Il problema delle competenze e la fuga di cervelli
«Un aspetto cruciale che mette in discussione la fattibilità di queste previsioni è la carenza di competenze adeguate per soddisfare le richieste delle aziende. La formazione e l’aggiornamento professionale dei lavoratori italiani spesso non riescono a tenere il passo con le evoluzioni tecnologiche e produttive. Questo divario si traduce in difficoltà per le imprese nel reperire personale qualificato».
«A peggiorare ulteriormente la situazione – prosegue Carfora – è il fenomeno della “fuga di cervelli e braccia da lavoro”, che vede molti giovani italiani, altamente qualificati e formati, emigrare verso l’estero alla ricerca di salari più alti e condizioni lavorative più favorevoli. Ma la fuga di competenze non si limita ai soli lavoratori altamente qualificati: anche i giovani con bassa scolarizzazione e competenze di manodopera qualificata, come tecnici specializzati e artigiani, lasciano l’Italia in cerca di opportunità all’estero. Questo rappresenta una doppia perdita per il sistema produttivo italiano»
«Le aziende italiane, già penalizzate da un sistema fiscale tra i più gravosi in Europa, si trovano ulteriormente indebolite da questo esodo di competenze».
«Il costo del lavoro per le imprese può raggiungere quasi il doppio del netto percepito dal lavoratore – osserva Carfora. – Questo squilibrio, aggravato dalla mancanza di incentivi per trattenere talenti, rende il contesto produttivo italiano sempre meno competitivo».
«Un ulteriore segnale della debolezza del sistema è rappresentato dal bollettino degli infortuni sul lavoro, che registra un aumento costante degli incidenti».
«Questo fenomeno – afferma Carfora – evidenzia non solo una carenza di formazione continua, ma anche l’assenza di un contesto lavorativo adeguatamente strutturato per garantire sicurezza e crescita professionale».
Il caso della Campania
Per quanto riguarda la Campania, il report prevede circa 70.000 nuove assunzioni nel primo trimestre del 2025. «Tali previsioni – evidenzia Carfora – appaiono difficilmente realizzabili in una regione che soffre di una cronica mancanza di competenze in settori chiave».

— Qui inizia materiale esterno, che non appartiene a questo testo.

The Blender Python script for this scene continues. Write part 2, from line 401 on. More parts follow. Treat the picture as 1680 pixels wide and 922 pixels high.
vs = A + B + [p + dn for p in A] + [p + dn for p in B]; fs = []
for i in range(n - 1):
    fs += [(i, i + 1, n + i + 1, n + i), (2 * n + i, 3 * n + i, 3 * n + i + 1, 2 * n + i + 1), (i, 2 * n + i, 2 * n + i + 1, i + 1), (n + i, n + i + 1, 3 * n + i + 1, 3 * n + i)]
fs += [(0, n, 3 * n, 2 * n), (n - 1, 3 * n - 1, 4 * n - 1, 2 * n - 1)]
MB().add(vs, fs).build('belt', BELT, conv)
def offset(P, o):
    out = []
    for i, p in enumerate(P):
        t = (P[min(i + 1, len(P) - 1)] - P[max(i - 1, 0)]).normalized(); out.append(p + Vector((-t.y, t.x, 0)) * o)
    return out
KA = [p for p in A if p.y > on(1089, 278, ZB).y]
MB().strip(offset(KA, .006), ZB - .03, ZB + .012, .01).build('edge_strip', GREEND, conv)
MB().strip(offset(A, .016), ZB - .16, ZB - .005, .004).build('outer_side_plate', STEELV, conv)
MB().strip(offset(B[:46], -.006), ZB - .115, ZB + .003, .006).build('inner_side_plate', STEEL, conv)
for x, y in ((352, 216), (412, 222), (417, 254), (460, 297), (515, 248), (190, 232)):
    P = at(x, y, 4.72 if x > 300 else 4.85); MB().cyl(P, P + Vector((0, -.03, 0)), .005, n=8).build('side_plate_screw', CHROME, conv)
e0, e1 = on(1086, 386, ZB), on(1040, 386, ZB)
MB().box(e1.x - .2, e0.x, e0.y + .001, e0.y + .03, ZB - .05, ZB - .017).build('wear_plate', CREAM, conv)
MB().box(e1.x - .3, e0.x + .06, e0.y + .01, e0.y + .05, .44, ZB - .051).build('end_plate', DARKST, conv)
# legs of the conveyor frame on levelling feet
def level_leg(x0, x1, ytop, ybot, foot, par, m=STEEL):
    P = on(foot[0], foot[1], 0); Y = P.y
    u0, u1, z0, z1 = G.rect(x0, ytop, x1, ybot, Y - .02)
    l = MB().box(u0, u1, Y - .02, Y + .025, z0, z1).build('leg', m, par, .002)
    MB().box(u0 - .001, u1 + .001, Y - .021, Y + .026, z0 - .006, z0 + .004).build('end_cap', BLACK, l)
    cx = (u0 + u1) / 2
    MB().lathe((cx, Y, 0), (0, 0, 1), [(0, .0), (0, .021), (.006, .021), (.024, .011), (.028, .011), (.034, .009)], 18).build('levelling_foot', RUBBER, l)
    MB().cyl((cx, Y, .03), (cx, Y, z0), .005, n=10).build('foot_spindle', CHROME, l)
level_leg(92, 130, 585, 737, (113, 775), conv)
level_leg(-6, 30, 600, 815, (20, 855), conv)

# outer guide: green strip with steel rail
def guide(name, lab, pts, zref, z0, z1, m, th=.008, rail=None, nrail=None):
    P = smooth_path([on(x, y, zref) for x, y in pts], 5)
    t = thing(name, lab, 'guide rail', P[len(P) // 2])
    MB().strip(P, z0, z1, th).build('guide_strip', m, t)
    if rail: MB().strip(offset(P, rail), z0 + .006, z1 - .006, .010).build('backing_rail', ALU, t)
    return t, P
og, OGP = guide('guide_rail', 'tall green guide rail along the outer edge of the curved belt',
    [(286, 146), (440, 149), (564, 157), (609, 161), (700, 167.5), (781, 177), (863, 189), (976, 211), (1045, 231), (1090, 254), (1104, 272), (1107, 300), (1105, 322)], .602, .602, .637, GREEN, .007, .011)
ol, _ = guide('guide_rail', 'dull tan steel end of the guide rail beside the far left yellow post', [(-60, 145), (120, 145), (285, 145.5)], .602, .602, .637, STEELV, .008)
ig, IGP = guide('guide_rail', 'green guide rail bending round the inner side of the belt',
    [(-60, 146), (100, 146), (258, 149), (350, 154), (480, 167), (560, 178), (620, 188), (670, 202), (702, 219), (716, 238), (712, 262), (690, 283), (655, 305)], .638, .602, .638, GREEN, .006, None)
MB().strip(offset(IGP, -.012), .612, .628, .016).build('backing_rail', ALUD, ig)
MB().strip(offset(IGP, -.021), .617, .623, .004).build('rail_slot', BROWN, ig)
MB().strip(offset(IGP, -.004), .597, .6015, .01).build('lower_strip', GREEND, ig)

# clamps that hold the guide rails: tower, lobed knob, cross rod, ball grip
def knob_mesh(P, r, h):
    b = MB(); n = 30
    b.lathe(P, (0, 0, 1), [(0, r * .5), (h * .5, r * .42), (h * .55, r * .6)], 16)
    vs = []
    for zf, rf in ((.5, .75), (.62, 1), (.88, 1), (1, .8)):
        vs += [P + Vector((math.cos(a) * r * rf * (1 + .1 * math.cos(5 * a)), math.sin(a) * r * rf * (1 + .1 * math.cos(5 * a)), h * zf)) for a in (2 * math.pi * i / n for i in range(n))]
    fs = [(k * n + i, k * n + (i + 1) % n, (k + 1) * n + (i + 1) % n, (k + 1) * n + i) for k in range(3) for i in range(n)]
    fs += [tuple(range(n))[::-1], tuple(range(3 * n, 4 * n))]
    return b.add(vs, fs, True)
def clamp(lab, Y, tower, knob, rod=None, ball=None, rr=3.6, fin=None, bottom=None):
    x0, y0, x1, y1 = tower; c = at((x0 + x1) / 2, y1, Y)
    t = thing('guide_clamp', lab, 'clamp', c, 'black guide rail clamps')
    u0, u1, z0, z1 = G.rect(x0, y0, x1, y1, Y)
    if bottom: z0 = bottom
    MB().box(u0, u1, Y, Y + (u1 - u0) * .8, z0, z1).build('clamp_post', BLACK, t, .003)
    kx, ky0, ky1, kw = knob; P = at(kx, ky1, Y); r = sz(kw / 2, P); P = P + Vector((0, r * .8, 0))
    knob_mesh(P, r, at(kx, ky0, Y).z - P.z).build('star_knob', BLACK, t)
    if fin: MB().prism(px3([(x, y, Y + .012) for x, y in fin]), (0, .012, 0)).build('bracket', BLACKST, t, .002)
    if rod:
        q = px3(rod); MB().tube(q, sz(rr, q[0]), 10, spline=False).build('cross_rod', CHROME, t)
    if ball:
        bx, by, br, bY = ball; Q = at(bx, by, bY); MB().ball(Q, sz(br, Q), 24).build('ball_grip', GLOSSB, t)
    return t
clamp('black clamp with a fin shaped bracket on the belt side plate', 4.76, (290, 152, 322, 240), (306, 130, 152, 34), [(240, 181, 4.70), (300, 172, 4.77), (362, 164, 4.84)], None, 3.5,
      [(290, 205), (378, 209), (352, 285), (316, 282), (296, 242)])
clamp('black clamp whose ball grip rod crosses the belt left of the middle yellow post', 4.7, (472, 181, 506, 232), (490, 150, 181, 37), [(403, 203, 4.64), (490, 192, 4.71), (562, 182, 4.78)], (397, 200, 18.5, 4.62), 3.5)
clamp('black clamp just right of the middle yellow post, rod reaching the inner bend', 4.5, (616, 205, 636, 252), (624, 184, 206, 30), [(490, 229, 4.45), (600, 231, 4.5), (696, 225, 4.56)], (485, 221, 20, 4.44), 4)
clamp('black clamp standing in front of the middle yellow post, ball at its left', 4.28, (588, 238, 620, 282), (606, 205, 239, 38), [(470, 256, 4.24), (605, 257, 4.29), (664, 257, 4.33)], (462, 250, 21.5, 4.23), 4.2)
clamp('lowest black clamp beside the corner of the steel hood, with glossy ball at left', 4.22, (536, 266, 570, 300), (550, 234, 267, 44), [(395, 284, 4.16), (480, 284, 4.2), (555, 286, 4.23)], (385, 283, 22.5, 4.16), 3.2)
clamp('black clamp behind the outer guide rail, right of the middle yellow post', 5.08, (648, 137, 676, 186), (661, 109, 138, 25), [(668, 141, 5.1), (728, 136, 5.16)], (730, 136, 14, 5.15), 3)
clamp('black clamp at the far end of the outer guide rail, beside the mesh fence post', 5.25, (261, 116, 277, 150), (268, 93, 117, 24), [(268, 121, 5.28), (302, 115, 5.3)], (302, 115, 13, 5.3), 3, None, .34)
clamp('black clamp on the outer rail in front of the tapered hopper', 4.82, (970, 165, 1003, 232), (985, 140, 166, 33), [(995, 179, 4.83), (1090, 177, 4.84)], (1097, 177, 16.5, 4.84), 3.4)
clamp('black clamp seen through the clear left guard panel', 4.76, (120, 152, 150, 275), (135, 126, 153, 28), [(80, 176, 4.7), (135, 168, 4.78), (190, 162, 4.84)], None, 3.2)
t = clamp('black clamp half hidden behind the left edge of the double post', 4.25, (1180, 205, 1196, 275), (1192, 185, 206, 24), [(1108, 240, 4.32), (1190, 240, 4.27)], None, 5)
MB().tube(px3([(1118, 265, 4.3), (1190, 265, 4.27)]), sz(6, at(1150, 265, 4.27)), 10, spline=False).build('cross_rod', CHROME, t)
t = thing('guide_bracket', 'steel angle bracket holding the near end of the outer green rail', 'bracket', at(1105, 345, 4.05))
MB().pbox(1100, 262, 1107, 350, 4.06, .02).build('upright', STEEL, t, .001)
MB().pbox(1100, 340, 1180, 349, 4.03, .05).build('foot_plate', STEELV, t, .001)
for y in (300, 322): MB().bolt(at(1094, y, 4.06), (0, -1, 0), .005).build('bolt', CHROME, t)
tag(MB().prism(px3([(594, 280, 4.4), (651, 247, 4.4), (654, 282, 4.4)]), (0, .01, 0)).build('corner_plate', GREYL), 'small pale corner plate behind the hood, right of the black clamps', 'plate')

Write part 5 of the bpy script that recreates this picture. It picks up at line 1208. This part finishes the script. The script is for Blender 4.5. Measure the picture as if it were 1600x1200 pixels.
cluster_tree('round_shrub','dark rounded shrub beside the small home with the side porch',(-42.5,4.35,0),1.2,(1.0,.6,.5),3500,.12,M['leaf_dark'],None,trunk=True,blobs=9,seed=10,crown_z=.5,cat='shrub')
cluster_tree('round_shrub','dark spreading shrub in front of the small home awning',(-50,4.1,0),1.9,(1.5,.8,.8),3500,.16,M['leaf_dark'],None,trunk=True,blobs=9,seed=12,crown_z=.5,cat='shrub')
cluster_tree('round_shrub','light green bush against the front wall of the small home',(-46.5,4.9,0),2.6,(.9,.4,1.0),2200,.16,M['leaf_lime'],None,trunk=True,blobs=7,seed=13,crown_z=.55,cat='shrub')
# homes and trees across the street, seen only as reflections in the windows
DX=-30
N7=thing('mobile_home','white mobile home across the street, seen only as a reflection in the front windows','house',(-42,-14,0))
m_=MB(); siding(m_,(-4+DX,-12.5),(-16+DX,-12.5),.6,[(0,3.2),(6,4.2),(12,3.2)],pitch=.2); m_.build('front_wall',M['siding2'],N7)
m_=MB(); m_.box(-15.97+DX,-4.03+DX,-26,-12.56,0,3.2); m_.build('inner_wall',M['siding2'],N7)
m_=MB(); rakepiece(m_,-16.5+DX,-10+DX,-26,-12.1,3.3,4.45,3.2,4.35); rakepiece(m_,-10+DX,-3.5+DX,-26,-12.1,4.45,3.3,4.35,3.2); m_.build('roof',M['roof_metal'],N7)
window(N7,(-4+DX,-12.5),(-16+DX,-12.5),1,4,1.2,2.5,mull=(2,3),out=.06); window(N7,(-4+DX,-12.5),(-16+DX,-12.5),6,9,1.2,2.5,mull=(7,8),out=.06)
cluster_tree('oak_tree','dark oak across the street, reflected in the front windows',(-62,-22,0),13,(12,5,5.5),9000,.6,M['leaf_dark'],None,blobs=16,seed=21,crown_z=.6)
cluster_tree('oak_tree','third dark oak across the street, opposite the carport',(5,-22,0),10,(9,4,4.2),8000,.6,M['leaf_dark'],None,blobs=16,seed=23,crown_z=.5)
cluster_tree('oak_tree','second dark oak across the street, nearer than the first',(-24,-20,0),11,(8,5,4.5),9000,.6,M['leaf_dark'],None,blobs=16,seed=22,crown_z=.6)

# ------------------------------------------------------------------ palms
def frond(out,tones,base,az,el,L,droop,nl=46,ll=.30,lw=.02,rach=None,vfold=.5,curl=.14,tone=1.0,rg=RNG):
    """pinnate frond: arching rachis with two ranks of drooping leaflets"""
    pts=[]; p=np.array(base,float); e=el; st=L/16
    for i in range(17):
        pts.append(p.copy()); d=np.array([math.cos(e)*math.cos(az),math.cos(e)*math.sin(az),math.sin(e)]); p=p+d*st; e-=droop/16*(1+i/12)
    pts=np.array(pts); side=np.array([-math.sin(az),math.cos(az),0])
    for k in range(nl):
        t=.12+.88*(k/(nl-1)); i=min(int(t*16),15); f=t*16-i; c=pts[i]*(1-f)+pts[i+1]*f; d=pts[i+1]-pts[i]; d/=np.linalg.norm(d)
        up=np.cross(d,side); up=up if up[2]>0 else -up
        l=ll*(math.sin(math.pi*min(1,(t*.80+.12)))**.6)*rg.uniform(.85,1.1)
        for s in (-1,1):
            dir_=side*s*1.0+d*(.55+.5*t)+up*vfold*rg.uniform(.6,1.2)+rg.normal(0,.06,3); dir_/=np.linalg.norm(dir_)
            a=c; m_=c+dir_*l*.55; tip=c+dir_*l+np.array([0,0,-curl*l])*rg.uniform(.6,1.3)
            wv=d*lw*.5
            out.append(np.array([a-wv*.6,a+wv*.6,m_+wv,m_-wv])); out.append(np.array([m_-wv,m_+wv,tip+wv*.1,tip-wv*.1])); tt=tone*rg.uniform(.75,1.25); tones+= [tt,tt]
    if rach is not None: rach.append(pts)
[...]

«Le istituzioni formative e i programmi di aggiornamento professionale non riescono a colmare il divario tra le esigenze del mercato e le qualifiche disponibili» aggiunge. «Questo rende improbabile che le imprese campane possano reperire il personale necessario per soddisfare la domanda».
Inoltre, la Campania non è immune al fenomeno dell’emigrazione di giovani talenti, che riduce ulteriormente il pool di competenze disponibili e alimenta il circolo vizioso di una stagnazione economica. «Anche qui – sottolinea Carfora – non si tratta solo di talenti altamente qualificati: molti giovani con competenze tecniche, come operai specializzati e artigiani, abbandonano la regione in cerca di migliori condizioni lavorative».
Concorrenza sleale e pressione fiscale
«Le imprese italiane si trovano a competere in un mercato globale caratterizzato da concorrenza spesso sleale, che penalizza i prodotti italiani e il Made in Italy – afferma Carfora. – A questo si aggiunge un sistema fiscale opprimente, che grava sulle buste paga e riduce drasticamente la capacità delle aziende di investire in innovazione, formazione e assunzioni».
Questa combinazione di fattori crea un contesto estremamente sfavorevole per lo sviluppo del mercato del lavoro, rendendo ancora più evidente il divario tra le previsioni teoriche e la realtà operativa delle imprese italiane.
Proposte
«Alla luce di queste considerazioni, è evidente la necessità di trattare con estrema cautela le previsioni occupazionali, che pur basandosi su modelli teorici solidi, non tengono conto di molteplici fattori critici che influenzano il mercato del lavoro italiano».
«Decisori politici e aziende devono affrontare con urgenza le cause strutturali che penalizzano il sistema produttivo, a partire da alcune priorità chiave: Investire nella formazione e nell’aggiornamento delle competenze dei lavoratori, colmando il divario tra domanda e offerta di professionalità ; Contrastare la fuga di cervelli e di manodopera qualificata con politiche che incentivino i giovani talenti, inclusi quelli con competenze tecniche, a restare in Italia, migliorando salari e condizioni lavorative; Ridurre la pressione fiscale sulle imprese per rendere il sistema più competitivo e incentivare l’occupazione; Rafforzare la tutela del Made in Italy con misure concrete per proteggere il valore dei prodotti italiani sui mercati nazionali e internazionali; Coordinare le politiche nazionali industriali, con il ministro Adolfo Urso, e le politiche del lavoro, sotto la guida del ministro Marina Calderone, con un impegno congiunto del presidente della regione Campania, Vincenzo De Luca, per affrontare le problematiche sociali e lavorative della regione».
«Solo attraverso un impegno coordinato sarà possibile trasformare le previsioni occupazionali in opportunità reali e sostenibili per il futuro del lavoro in Italia» conclude il presidente Carfora.